A Note on Communication:


My high school second language was French, Chris' Italian, so we did what we could to learn some basic conversational Spanish in the months leading up to our trip. I went back to the Rocket Spanish lessons I'd used for our Costa Rica trip, Chris liked Duolingo, and we scoured the web for other resources, finding tons of short videos on YouTube. My advice for non-Spanish speakers is to follow our lead, but also to use Google Translate on your phone, when you need it, and at the least be comfortable with greetings and basic queries, know how to read street signs, and always strive to smile, be affably clueless, and at every interaction, try to first communicate in Spanish (on our trip, typically the response was a smile, a nod and a quick, courteous switch to English).


Reading List – Before You Go:


Andalucia: A Cultural History, by John Gill.

Breezy essays on the whole history of southern Spain right up until today, its food, culture and politics. If you can only read one book, pick this one.


Spain: A Unique History, by Stanley G. Payne.

A quite readable and balanced history from the Roman conquest to today (well, 2011) by an American historian.


The Ornament of the World – How Muslims, Jews and Christians Created a Culture of Tolerance in Medieval Spain, by Maria Rosa Menocal.

When you visit the dazzling mosques and alcazars or walk the narrow streets of Andalucia’s old towns, having read this book will enrich all you see. Btw, PBS made a documentary of the same name based on the book, available on YouTube.


Don Quixote, by Miguel de Cervantes (translation by Edith Grossman). This 900-page classic that no one reads is actually a page turner and a hoot, and may say more about Spanish culture than anything else you'll read. Having read it before our trip, first day in Madrid, we visited the Cervantes monument in Spanish Plaza.


Goya, by Robert Hughes. This well-illustrated biography by a passionate fan of the great artist also serves as a solid history of Spain in and around the Peninsular War with Napoleon that fueled some of Goya's great works. In Madrid, at the Prado, you simply have to visit the Goya wing, especially for the side-by-side May 1 and 2 paintings, the likewise paired Maja's and the dimly lit basement gallery where his Black paintings are hung. So knowing more about his life and times will help guide your visit.


Valasquez: Painter and Courtier, by Jonathan Brown.
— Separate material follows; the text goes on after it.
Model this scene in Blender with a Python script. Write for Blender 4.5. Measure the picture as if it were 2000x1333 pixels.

As with the Goya biography, this coffee table-sized book, chockful of color prints, weaves the tale of the great artist's life and work with the era (in his case the 1600s, when Spain was the world's great power). While at the Prado, you'll stand a long time before his wall-sized Las Meninas. Gradually, you'll ease your way forward in the crowd and find yourself face-to-face with all those staring painted faces, and at some point your companion will come to tear you away (or get stuck in the grip of this mesmerizing masterpiece, too).


Death in the Afternoon, by Ernest Hemingway

Hemingway wrote this long essay about the art, science and history of bullfighting in 1932, but judging from the YouTube videos I've watched little has changed since. If you plan to attend a bullfight (we did not, though I kinda wish we had), this book will help you better appreciate the whole bloody ritual.
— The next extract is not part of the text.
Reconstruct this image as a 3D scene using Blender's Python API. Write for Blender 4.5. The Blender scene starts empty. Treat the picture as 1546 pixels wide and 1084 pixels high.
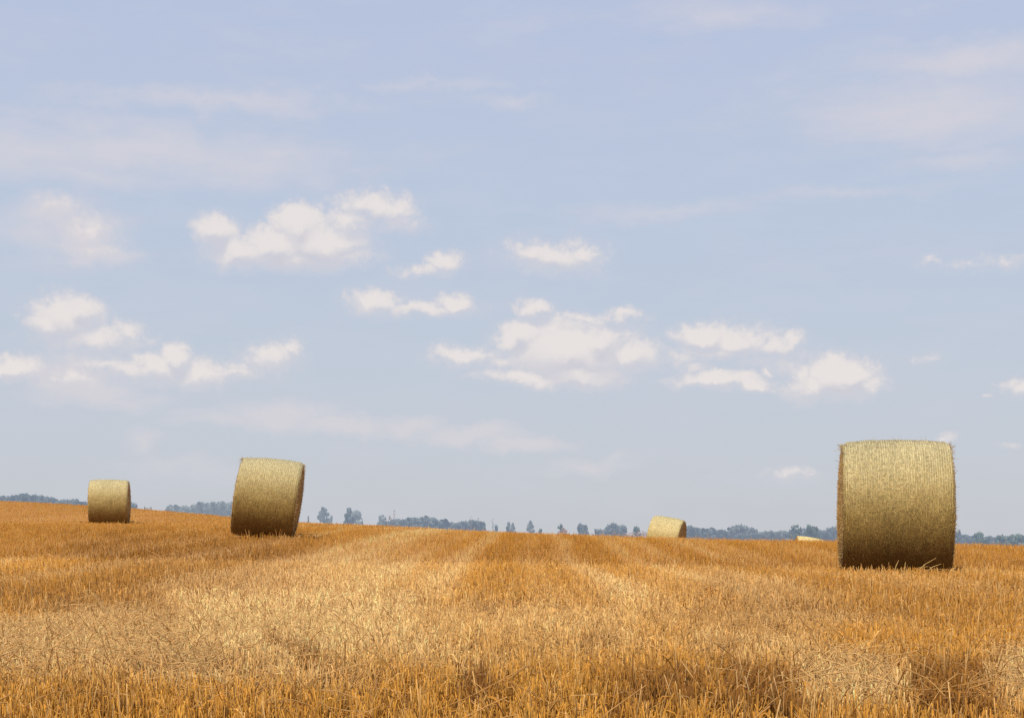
import bpy, math, random
import numpy as np
from mathutils import Vector

random.seed(7)
rng = np.random.default_rng(11)
scene = bpy.context.scene
COL = scene.collection

# ---------------------------------------------------------------- camera
F = 2126.0            # focal length in photo pixels (photo 1546 x 1084)
CU, HV = 773.0, 812.0  # principal column, true horizon row
EYE = 0.45
cam = bpy.data.cameras.new("camera")
cam.sensor_width = 36.0
cam.lens = 36.0 * F / 1546.0
cam.shift_y = (HV - 542.0) / 1546.0
cam.clip_start = 0.05
cam.clip_end = 20000.0
camo = bpy.data.objects.new("camera", cam)
COL.objects.link(camo)
camo.location = (0, 0, EYE)
camo.rotation_euler = (math.radians(90), 0, 0)
scene.camera = camo
scene.view_settings.view_transform = 'Standard'
scene.view_settings.look = 'None'
scene.view_settings.exposure = 0
scene.view_settings.gamma = 1


def at(u, v, d):
    """world point seen at photo pixel (u, v) at depth d"""
    return Vector(((u - CU) / F * d, d, EYE + (HV - v) / F * d))


# ---------------------------------------------------------------- noise
_tab = np.random.default_rng(3).random((256, 256))


def vnoise(x, y, s=0):
    x = np.asarray(x, float) + 17.3 * s
    y = np.asarray(y, float) + 41.7 * s
    xi = np.floor(x).astype(int); yi = np.floor(y).astype(int)
    fx = x - xi; fy = y - yi
    fx = fx * fx * (3 - 2 * fx); fy = fy * fy * (3 - 2 * fy)
    a = _tab[xi & 255, yi & 255]; b = _tab[(xi + 1) & 255, yi & 255]
    c = _tab[xi & 255, (yi + 1) & 255]; e = _tab[(xi + 1) & 255, (yi + 1) & 255]
    return (a * (1 - fx) + b * fx) * (1 - fy) + (c * (1 - fx) + e * fx) * fy


def fbm(x, y, s=0, o=4):
    t = 0; amp = 0.5; n = 0
    for k in range(o):
        t = t + amp * vnoise(x * 2 ** k, y * 2 ** k, s + k); n += amp; amp *= 0.5
    return t / n


def sstep(a, b, x):
    t = np.clip((x - a) / (b - a), 0, 1)
    return t * t * (3 - 2 * t)


# ---------------------------------------------------------------- terrain
STUB = 0.085
ctrl = [(-4, -6, -EYE), (4, -6, -EYE), (0, -1, -EYE), (-2, 3, -EYE), (2, 3, -EYE), (0, 8, -0.44),
        (-16, 4, -0.30), (16, 4, -0.50), (-9, 18, -0.22), (9, 22, -0.36), (-30, 25, 0.3), (25, 22, -0.4)]


def cp(u, v, d, off=0.105):
    ctrl.append(((u - CU) / F * d, d, (HV - v) / F * d - off))


cp(1350, 856, 15.5, 0.1); cp(405, 804, 26, 0.1); cp(165, 786, 47, 0.1)
for u, v, d in [(-150, 755, 85), (0, 760, 85), (150, 765, 82), (250, 770, 78), (350, 779, 70), (450, 788, 62),
                (550, 792.5, 57), (700, 798.5, 50), (850, 806.5, 42), (1000, 811, 34), (1150, 814.5, 33),
                (1300, 816, 32), (1450, 819.5, 31), (1546, 822.5, 30), (1720, 827, 30)]:
    cp(u, v, d)
for u, z, d in [(1003, -0.71, 49), (1220, -1.45, 60), (1546, -1.6, 60), (1750, -1.8, 60), (800, -0.45, 70),
                (640, -0.1, 80), (450, 0.1, 90), (250, 0.9, 108), (0, 1.4, 118), (-200, 1.6, 125),
                (1000, -2.2, 80)]:
    ctrl.append(((u - CU) / F * d, d, z))
ctrl = np.array(ctrl)


def _phi(r2):
    return np.where(r2 > 1e-9, 0.5 * r2 * np.log(np.maximum(r2, 1e-9)), 0)


_n = len(ctrl)
_d2 = ((ctrl[:, None, :2] - ctrl[None, :, :2]) ** 2).sum(-1)
_K = _phi(_d2) + np.eye(_n) * 0.1
_P = np.c_[np.ones(_n), ctrl[:, :2]]
_A = np.block([[_K, _P], [_P.T, np.zeros((3, 3))]])
_W = np.linalg.solve(_A, np.r_[ctrl[:, 2], np.zeros(3)])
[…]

The Spanish Holocaust – Inquisition and Extermination in 20th Century Spain, by Paul Preston.

Several people warned me against bringing up the topic of the Spanish Civil War (1936-9) while in Spain. It’s simply too raw and current a topic, given that the Franco government, which repressed any open discussion of the war, ended just fifty years ago, and the facts are only now emerging. This book was the first to authoritatively demonstrate the atrocities committed by Franco and his fascist cronies in overthrowing the Republican government and exterminating all with Republican sympathies before, during and long after the Civil War. It’s a deep read, and the cruelties catalogued are stomach-turning. But I’m glad I read it and will long mull how this war, its centennial approaching, may have shaped the Spanish people today.